Monday, December 07, 2009

Wellfleet's Wreath Pageant: Conclusion


Wellfleet had its first really cold night of the fall, which makes me want to go see the ocean. As long as the wind is not blowing and you bundle up, walking the beach is still an option here. Yesterday, for the Christmas bazaar, despite the wind chill, vendors sold jewelry, cards, sweatshirts, and much more. I paused at Tracy and Swede Plaut’s stand, with their marvelous hand-dipped candles, but I know blog readers are more curious about which wreath I purchased at the Wreath Pageant, described yesterday, so let’s move on, down Main Street. There was a crowd of festive Wellfleetians at 361 Main. Some drank cider, others ate cookies. Some did both. Preservation Hall’s Marla Rice was bouncing around the room like a Christmas elf, who had just been chosen to load Santa’s sleigh. She admitted to having placed bids on half a dozen wreaths. Tracy Harmon Hay’s wreath was up, and her husband Mac stood at the counter, chatting with Mark Gabriele of the Events Committee. No one had bid on "Oysters & Lemons" yet, a tongue-in-cheek wreath that still makes me smile. I checked the bidding sheets and realized I had been outbid.
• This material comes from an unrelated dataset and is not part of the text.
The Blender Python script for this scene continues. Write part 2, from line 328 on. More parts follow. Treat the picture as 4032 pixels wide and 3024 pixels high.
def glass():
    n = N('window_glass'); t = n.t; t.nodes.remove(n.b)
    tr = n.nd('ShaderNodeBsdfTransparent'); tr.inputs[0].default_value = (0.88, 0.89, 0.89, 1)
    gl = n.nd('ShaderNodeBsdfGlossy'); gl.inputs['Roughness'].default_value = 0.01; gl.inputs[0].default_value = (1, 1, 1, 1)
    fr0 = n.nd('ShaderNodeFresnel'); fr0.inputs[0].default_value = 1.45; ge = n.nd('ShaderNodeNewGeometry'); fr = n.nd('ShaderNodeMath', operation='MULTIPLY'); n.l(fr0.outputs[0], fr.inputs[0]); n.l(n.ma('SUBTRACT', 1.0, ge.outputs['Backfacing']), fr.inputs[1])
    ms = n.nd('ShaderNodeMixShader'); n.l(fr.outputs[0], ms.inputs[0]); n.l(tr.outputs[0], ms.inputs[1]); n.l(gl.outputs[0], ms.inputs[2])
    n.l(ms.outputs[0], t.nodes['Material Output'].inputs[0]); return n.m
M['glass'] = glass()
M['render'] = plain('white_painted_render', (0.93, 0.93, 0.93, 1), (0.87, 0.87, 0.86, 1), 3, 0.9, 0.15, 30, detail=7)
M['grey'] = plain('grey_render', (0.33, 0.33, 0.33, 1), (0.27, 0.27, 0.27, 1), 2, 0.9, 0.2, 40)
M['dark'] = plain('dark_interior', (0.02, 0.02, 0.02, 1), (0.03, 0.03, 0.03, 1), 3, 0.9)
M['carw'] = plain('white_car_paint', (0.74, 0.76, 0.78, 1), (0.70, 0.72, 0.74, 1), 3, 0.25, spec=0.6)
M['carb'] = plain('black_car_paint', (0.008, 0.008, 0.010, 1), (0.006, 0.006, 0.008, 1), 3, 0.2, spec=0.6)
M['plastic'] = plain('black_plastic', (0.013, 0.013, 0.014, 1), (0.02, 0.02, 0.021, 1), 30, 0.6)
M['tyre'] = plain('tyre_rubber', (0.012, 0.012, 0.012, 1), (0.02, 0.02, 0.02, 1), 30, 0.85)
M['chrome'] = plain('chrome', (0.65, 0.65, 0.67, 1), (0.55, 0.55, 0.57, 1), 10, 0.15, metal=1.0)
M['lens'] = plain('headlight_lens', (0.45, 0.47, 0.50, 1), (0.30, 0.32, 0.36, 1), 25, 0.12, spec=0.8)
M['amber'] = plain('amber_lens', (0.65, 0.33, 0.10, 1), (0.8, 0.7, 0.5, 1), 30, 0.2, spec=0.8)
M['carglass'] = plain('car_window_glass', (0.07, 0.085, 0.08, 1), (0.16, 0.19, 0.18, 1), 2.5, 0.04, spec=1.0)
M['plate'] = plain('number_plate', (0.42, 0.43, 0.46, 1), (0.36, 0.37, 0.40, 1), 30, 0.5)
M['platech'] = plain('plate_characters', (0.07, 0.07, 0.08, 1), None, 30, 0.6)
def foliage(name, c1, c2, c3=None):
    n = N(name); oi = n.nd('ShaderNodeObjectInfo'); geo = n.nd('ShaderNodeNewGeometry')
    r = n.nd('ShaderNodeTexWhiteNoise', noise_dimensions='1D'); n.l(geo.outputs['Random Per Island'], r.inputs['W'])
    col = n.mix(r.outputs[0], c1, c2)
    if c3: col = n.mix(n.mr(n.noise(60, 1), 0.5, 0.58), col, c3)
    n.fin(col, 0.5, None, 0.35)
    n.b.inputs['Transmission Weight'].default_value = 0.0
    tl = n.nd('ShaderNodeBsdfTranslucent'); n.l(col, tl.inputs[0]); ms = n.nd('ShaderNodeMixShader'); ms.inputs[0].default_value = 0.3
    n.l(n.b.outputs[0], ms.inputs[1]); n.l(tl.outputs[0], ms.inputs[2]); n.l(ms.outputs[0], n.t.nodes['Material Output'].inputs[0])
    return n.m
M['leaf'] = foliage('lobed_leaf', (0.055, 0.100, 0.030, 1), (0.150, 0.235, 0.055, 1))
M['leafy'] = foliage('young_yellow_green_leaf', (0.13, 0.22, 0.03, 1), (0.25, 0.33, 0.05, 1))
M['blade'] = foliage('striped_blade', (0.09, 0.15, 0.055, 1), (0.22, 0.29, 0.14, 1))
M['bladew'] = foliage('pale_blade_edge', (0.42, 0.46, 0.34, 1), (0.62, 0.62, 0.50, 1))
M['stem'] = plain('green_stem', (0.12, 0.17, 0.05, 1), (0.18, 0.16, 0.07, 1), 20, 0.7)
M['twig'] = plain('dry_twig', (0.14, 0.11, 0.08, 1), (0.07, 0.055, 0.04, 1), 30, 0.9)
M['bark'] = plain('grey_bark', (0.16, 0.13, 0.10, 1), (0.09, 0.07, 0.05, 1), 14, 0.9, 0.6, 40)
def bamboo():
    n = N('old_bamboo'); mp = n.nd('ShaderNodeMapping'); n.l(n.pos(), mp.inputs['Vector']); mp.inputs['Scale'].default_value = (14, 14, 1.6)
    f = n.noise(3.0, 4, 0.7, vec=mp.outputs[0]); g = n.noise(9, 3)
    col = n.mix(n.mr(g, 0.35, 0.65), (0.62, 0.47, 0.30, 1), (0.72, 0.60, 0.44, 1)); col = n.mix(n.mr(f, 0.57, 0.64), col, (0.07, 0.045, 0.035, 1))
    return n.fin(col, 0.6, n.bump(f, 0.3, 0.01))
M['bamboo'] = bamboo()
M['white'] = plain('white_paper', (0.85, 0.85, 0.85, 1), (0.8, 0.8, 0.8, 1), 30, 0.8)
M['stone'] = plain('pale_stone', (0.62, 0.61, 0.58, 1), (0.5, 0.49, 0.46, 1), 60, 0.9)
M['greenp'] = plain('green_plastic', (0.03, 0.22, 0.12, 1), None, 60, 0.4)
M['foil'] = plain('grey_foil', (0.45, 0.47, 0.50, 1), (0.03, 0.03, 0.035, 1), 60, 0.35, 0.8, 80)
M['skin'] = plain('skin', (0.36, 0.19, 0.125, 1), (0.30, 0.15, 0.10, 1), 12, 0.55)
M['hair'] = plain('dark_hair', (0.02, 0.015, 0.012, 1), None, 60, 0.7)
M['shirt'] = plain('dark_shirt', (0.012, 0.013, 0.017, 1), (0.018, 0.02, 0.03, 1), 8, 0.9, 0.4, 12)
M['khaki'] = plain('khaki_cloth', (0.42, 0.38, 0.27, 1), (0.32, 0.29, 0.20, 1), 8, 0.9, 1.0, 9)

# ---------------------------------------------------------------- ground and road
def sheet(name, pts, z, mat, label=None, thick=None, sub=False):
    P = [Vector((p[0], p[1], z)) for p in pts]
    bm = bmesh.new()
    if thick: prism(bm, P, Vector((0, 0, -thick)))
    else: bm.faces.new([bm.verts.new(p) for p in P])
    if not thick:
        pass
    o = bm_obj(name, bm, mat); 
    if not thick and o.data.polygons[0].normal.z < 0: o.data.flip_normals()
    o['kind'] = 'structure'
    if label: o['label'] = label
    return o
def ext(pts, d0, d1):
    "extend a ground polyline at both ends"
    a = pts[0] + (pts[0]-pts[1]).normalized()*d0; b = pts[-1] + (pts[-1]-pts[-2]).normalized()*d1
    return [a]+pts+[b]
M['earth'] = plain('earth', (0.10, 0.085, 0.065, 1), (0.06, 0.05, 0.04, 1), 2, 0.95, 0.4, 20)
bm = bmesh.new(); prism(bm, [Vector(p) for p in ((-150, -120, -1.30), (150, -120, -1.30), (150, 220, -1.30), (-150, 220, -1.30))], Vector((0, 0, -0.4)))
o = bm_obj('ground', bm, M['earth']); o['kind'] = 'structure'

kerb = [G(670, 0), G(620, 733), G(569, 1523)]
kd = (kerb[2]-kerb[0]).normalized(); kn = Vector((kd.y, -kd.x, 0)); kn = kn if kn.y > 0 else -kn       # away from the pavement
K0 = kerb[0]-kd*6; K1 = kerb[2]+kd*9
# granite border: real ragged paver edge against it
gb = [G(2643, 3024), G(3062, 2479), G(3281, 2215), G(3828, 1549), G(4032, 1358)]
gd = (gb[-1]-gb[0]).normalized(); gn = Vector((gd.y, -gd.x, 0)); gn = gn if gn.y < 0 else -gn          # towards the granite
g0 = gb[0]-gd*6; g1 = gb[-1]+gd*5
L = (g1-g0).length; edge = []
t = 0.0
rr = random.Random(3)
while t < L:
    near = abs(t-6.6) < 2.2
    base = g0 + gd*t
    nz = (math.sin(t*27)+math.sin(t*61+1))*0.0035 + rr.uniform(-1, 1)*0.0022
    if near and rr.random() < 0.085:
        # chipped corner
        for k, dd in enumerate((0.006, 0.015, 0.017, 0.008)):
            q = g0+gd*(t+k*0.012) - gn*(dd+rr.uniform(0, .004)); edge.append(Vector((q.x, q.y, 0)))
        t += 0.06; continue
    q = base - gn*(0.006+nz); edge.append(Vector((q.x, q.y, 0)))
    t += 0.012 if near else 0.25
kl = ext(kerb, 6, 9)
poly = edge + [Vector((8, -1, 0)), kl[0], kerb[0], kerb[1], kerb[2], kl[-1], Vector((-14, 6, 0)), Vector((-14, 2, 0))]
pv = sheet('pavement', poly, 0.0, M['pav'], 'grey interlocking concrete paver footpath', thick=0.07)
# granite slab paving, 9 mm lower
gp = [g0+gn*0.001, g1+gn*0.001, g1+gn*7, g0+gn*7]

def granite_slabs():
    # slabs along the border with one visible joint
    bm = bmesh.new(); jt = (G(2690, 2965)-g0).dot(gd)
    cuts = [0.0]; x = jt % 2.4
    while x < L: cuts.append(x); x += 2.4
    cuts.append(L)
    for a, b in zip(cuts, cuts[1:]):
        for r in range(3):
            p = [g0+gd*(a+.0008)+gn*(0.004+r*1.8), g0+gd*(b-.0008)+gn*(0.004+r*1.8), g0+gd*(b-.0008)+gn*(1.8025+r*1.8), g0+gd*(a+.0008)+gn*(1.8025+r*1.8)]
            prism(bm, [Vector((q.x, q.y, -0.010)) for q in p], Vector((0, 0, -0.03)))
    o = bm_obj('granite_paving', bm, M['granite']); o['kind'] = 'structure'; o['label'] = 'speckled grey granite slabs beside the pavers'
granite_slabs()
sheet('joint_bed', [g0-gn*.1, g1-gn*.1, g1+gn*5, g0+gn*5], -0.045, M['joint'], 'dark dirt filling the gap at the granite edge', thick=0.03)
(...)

Both my bids no longer took home the wreath of my dreams!

Since I had Sven with me, we toured the rooms again.

Yesterday I had placed a bid on Mark's "Tin Roses", as well as on Paula Erickson’s nature wreath, adorned with found objects from the woods: a tortoise shell, feathers, a bird’s nest. Several future bidders stood contemplating this wreath. They looked as if they really, really wanted to take it home.

Sven and I moved on. My husband stopped in front of a very simple wreath, created by shellfisherwoman Barbara Austin. Barbara had made her wreath entirely from scratch, Mark had told me, as opposed to starting with the ring of fir branches, provided by Preservation Hall. Barbara’s “A little bit of Wellfleet” was similar to "A Walk in the Woods" only without ostentation. There were pine branches and pretty pinecones, but also cedar and fir sprigs, yellow euonymus and red berries. Barbara even used bits of santolina, whose grey foliage reminded me of my own garden. There was no ribbon, no tinsel. Just pure Wellfleet, unadorned, symmetrical, classic and utterly traditional, “the way people must have made wreaths back when our house was built,” according to Sven.

“This will look lovely on your inn,” Bruce Bierhans, of Preservation Hall, said as I handed his wife my check.

I could only agree with him. What do you think?